Scan the data below for the string "from". Copy every line where it appears.

**Material:**

========================

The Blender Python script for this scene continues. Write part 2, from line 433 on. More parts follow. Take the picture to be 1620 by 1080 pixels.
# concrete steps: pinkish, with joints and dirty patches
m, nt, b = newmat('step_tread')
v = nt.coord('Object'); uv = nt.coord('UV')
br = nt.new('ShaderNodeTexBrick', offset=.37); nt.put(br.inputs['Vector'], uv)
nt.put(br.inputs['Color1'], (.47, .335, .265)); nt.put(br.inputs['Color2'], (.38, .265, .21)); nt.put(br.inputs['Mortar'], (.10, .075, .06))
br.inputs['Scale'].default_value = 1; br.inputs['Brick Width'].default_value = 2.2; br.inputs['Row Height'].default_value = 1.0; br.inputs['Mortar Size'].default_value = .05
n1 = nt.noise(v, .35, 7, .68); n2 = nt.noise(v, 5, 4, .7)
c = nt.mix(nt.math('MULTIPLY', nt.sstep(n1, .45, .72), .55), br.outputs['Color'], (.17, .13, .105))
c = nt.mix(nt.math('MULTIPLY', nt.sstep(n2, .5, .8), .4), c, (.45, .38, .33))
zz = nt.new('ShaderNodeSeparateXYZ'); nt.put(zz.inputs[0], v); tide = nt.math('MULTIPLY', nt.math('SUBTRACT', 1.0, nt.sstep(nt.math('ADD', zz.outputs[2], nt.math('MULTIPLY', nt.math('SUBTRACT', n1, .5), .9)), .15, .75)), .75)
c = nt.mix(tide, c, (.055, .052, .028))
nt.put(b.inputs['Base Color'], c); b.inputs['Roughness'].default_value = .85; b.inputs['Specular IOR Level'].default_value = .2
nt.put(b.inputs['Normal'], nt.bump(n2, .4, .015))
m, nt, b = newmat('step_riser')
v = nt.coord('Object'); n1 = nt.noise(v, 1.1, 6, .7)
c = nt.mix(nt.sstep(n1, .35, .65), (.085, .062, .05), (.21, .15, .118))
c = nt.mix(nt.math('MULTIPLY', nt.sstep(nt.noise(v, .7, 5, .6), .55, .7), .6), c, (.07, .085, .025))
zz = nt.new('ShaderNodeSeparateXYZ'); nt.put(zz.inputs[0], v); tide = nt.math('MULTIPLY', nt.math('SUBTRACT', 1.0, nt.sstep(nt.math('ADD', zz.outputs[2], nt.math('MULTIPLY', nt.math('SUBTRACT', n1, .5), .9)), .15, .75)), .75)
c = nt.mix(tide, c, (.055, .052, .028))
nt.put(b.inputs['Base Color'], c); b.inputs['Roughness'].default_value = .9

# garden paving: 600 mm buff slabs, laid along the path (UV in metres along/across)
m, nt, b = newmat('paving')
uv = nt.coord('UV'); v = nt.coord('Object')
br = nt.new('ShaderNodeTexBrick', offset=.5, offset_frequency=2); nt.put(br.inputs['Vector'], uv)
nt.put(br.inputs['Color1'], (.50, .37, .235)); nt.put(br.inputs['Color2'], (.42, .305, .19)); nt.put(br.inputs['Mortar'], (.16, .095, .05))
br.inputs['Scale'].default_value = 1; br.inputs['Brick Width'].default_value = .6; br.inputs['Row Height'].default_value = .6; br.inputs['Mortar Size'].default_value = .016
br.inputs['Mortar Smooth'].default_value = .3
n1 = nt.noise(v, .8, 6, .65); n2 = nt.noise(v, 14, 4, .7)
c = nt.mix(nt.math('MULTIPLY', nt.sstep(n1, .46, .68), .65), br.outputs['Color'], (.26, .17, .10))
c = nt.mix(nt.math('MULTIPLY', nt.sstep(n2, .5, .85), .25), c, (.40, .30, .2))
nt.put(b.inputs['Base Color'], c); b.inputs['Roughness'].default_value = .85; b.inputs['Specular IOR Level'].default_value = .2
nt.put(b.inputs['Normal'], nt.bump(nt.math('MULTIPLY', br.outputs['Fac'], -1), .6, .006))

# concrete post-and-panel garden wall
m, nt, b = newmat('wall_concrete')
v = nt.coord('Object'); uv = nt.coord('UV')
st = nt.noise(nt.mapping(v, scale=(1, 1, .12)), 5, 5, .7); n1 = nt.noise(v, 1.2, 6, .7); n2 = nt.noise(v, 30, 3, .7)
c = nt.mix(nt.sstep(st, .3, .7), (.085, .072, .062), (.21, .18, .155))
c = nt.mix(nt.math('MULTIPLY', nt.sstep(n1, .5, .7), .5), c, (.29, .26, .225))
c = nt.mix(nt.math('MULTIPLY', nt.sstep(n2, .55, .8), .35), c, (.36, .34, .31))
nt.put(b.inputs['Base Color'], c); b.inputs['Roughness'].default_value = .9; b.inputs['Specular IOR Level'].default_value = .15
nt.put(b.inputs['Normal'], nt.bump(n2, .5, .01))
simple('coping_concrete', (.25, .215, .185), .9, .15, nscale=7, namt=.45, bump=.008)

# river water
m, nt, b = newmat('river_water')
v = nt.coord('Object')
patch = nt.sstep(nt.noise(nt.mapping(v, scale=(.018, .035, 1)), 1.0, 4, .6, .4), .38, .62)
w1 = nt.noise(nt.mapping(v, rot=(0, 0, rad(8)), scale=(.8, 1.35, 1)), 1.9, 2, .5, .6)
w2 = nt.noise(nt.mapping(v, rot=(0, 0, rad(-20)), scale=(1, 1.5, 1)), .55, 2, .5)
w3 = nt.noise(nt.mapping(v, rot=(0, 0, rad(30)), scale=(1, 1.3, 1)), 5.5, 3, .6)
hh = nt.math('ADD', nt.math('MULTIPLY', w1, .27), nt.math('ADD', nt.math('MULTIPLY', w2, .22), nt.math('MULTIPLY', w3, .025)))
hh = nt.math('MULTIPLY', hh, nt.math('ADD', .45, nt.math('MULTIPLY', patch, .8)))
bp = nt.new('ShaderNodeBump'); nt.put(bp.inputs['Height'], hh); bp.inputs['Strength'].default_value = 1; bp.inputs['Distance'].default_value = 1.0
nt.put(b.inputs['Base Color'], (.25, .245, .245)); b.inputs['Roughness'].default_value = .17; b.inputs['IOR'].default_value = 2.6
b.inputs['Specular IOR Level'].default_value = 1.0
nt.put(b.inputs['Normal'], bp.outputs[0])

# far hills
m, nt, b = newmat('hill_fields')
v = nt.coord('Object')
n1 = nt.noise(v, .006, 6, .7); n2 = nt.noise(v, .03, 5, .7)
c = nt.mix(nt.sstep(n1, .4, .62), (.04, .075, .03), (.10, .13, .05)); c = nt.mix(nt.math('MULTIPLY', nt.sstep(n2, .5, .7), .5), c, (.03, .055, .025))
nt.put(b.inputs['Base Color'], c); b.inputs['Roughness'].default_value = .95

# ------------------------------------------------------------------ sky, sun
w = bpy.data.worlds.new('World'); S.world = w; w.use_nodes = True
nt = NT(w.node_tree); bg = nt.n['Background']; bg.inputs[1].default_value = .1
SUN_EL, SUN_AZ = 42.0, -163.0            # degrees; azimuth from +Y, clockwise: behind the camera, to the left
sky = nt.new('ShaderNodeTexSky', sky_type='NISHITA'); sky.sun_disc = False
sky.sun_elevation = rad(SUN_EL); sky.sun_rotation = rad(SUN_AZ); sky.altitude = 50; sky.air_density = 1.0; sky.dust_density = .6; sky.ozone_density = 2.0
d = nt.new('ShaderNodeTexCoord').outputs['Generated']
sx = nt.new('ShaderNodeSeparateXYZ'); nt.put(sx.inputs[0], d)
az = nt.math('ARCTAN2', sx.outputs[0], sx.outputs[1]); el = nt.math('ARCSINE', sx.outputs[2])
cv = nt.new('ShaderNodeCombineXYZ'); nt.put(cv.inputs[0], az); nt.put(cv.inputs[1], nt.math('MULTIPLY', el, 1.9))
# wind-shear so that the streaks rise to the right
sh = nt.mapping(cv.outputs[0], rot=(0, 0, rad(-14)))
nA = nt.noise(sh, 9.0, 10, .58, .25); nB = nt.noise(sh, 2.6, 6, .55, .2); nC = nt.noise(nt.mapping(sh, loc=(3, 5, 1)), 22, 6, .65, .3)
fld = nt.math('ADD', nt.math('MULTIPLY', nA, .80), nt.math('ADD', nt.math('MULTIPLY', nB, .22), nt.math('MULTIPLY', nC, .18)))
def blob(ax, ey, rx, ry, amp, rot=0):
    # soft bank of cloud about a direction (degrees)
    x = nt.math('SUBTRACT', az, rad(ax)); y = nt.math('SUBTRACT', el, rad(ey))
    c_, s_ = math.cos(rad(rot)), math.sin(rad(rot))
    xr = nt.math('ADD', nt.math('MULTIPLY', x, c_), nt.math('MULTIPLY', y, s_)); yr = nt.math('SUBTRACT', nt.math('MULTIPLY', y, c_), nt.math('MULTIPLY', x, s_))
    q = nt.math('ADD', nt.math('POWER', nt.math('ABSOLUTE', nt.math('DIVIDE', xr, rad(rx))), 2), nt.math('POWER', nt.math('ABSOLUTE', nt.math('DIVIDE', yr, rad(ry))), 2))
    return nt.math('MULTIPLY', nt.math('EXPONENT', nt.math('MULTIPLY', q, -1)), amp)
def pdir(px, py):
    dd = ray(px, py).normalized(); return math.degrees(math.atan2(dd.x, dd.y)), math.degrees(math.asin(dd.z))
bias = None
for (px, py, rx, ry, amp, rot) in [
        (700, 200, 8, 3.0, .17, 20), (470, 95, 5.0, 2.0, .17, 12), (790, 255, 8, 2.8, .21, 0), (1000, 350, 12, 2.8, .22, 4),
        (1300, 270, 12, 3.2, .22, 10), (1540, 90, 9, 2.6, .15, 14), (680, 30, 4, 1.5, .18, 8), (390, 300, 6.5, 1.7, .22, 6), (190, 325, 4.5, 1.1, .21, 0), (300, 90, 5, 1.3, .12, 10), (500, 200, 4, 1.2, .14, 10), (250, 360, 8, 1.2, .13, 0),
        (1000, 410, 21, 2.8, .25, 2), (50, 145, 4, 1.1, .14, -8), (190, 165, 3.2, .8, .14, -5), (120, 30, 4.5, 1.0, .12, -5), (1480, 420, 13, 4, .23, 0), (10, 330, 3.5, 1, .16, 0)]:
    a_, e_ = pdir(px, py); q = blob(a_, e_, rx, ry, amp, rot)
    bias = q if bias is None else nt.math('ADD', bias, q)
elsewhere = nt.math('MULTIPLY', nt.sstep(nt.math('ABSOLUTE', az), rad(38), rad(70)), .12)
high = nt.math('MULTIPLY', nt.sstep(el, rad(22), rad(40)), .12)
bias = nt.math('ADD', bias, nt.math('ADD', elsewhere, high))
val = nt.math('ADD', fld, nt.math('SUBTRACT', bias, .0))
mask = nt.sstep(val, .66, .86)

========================

**Exercise result:**
The Blender Python script for this scene continues. Write part 2, from line 433 on. More parts follow. Take the picture to be 1620 by 1080 pixels.
SUN_EL, SUN_AZ = 42.0, -163.0            # degrees; azimuth from +Y, clockwise: behind the camera, to the left